Ms Burgess has a Master of Science degree in Integrative EcoSocial Design and Leadership and was a facilitator for the Gaia Education’s Ecovillage Design Education in Thailand and Findhorn Ecovillage. She also has a Certificate in Permaculture Design.

She said: “Before becoming an MSP I was focused on regenerative and sustainable community development. I turned to this 20 years ago when I realised the impact human activity has on the climate and environment. I knew communities must adapt in response to environmental emergencies.”

In a previous career, Ms Burgess moved from Scotland to New York to work in the film and music industry, once working with the Rolling Stones and Mariah Carey.

She said: “It was good fun until I became aware of the ecological problems created by the industry.”

She added: “I’ve always been involved in politics. In New York I was involved in campaigns including standing up for immigrant workers, stopping the development of an incinerator in a community where people already suffered from high levels of asthma, and preventing the bulldozing of community gardens where people were growing food.

“When I returned to Scotland I joined the Green Party and in 2014 took a lead role in the Yes Moray campaign. I’m keen to see Scotland have full decision-making powers. I also want to increase women’s representation in politics.”

One of 12 Scottish Greens running in the 2021 Scottish Parliament election, Ms Burgess contested in the Inverness and Nairn constituency. She was elected as an additional MSP for Highlands and Islands region.

Mrs Burgess still lives in Forres with her partner but works at the Holyrood Parliament.

She said: “My working day is very fast paced and full. Every moment is engaging on a range of issues.

“Each day is different and involves, among other things: working with government ministers; convening the housing and planning committee; engaging in the work of the rural affairs, islands and natural environment committee; handling constituent enquiries; meeting with stakeholders and my MSPs and supporting my team.
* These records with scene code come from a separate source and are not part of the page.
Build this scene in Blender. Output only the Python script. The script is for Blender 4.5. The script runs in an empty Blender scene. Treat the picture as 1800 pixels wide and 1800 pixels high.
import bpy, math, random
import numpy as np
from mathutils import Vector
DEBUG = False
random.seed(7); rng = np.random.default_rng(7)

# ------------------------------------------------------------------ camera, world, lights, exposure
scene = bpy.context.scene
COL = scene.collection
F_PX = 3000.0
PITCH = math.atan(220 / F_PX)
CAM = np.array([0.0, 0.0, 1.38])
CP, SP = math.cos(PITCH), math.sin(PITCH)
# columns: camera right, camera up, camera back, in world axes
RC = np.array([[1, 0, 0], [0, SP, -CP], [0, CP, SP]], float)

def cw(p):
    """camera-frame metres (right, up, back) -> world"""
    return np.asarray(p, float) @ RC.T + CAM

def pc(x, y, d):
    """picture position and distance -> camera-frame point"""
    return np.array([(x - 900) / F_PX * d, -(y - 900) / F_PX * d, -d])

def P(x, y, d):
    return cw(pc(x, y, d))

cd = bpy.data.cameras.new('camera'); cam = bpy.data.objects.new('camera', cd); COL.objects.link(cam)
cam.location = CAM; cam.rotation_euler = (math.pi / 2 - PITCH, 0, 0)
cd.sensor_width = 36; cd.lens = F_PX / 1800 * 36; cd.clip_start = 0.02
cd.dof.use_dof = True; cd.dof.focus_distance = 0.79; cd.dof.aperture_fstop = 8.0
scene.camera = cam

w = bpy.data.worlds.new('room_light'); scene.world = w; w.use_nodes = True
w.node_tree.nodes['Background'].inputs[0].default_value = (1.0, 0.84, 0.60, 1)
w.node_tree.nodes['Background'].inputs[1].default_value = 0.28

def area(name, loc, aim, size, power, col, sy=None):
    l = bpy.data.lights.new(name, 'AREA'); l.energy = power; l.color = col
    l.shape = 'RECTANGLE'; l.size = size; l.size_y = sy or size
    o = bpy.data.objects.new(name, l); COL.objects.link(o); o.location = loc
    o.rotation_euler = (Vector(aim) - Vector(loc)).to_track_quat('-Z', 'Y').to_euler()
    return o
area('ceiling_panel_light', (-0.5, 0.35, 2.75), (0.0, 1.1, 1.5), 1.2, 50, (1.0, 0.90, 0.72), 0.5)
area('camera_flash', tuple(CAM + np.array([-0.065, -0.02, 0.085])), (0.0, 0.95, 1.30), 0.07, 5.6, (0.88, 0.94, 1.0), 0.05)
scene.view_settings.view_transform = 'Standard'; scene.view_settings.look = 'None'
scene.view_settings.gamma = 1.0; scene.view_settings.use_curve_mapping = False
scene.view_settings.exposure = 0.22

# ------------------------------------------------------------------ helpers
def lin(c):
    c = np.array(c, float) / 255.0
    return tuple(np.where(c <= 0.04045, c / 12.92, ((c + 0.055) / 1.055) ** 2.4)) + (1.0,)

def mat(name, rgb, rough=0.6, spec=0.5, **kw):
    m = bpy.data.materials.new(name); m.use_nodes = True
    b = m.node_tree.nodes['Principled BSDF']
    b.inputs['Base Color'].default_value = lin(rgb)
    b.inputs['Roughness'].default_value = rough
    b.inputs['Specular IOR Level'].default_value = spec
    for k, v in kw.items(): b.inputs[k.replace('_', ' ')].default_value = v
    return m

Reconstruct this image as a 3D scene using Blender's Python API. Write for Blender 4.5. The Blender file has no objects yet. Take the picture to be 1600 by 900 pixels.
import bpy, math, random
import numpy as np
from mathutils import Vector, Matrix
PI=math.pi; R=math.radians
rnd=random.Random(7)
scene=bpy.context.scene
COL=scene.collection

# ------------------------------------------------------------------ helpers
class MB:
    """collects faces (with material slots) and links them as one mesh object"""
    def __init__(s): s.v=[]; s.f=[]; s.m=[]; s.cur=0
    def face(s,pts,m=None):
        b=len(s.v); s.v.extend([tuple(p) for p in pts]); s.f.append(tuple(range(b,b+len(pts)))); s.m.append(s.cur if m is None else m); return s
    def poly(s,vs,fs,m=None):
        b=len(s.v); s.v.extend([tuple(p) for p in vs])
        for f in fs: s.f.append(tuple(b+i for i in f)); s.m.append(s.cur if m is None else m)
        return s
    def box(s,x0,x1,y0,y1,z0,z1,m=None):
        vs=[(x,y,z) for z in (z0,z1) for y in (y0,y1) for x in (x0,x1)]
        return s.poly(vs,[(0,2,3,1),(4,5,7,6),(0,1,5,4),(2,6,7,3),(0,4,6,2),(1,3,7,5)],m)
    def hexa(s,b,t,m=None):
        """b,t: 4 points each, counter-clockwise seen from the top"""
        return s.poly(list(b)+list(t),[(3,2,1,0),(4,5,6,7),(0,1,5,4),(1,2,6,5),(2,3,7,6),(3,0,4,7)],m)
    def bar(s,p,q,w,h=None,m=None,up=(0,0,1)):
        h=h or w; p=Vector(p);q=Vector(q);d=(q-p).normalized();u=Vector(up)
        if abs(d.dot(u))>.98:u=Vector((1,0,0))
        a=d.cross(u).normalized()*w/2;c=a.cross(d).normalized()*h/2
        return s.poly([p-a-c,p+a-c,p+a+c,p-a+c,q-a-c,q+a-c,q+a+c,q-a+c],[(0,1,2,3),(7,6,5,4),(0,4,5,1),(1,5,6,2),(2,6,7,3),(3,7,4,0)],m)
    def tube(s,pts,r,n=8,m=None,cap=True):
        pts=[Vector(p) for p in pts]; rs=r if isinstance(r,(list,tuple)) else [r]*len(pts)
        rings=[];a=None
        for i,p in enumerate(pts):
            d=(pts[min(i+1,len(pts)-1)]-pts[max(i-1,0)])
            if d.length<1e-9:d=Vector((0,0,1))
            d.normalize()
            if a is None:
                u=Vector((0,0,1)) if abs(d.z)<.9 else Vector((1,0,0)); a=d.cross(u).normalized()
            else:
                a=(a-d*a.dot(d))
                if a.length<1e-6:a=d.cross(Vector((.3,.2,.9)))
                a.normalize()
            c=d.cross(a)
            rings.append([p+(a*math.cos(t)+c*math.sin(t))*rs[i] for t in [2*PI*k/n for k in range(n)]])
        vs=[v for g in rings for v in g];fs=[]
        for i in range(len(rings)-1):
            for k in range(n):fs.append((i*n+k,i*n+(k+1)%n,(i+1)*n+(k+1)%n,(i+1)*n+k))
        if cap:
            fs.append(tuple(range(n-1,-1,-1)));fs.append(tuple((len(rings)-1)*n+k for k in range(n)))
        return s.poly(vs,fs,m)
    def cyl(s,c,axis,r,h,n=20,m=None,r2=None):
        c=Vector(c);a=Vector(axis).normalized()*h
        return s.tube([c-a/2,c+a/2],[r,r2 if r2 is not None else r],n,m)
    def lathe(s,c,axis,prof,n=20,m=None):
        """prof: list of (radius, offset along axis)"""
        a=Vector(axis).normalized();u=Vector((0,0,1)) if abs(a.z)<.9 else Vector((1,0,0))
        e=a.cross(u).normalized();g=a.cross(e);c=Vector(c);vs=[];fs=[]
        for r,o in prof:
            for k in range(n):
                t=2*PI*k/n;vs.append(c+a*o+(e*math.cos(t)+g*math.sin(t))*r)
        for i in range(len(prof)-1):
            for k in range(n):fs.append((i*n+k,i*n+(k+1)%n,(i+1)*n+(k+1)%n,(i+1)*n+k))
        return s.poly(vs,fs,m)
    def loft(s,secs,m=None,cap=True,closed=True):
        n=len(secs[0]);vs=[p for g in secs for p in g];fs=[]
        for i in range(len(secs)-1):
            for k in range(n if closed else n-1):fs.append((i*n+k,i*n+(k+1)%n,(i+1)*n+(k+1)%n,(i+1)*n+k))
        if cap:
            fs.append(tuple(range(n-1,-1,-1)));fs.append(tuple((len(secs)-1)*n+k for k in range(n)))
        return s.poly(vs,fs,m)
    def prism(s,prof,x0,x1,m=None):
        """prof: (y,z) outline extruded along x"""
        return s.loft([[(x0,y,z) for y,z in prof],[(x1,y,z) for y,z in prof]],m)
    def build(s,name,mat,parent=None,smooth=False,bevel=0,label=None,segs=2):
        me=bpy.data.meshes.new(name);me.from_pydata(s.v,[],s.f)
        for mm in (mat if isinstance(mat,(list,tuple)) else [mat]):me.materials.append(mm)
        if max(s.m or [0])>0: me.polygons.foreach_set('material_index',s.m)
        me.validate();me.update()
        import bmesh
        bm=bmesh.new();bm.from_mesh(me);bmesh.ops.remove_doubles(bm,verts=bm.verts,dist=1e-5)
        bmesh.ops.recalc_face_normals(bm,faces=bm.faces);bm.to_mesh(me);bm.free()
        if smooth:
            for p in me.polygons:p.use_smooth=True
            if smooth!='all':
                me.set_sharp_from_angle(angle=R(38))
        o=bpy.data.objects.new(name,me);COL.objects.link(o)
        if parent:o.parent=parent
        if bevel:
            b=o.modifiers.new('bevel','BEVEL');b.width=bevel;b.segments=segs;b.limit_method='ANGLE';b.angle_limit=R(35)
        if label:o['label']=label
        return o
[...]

“At about 5pm on Tuesday, Wednesday and Thursday we vote on the motions or legislation debated that day. There are many factors to weigh up to find the right way forward but I come back to: ‘will this decision ensure a better future for young people and the planet?’”

Ms Burgess is confident that an agreement between the ruling SNP and the Scottish Green Party made in August will prove fruitful.

She said: “The cooperation is a great opportunity for Scotland to implement green policies.

“We must make more affordable housing and prioritise using derelict land.

“Locally, with the A96 dualling being put through an evidence-based review which will include a climate compatibility assessment, we have the opportunity to push for better rail and bus services.”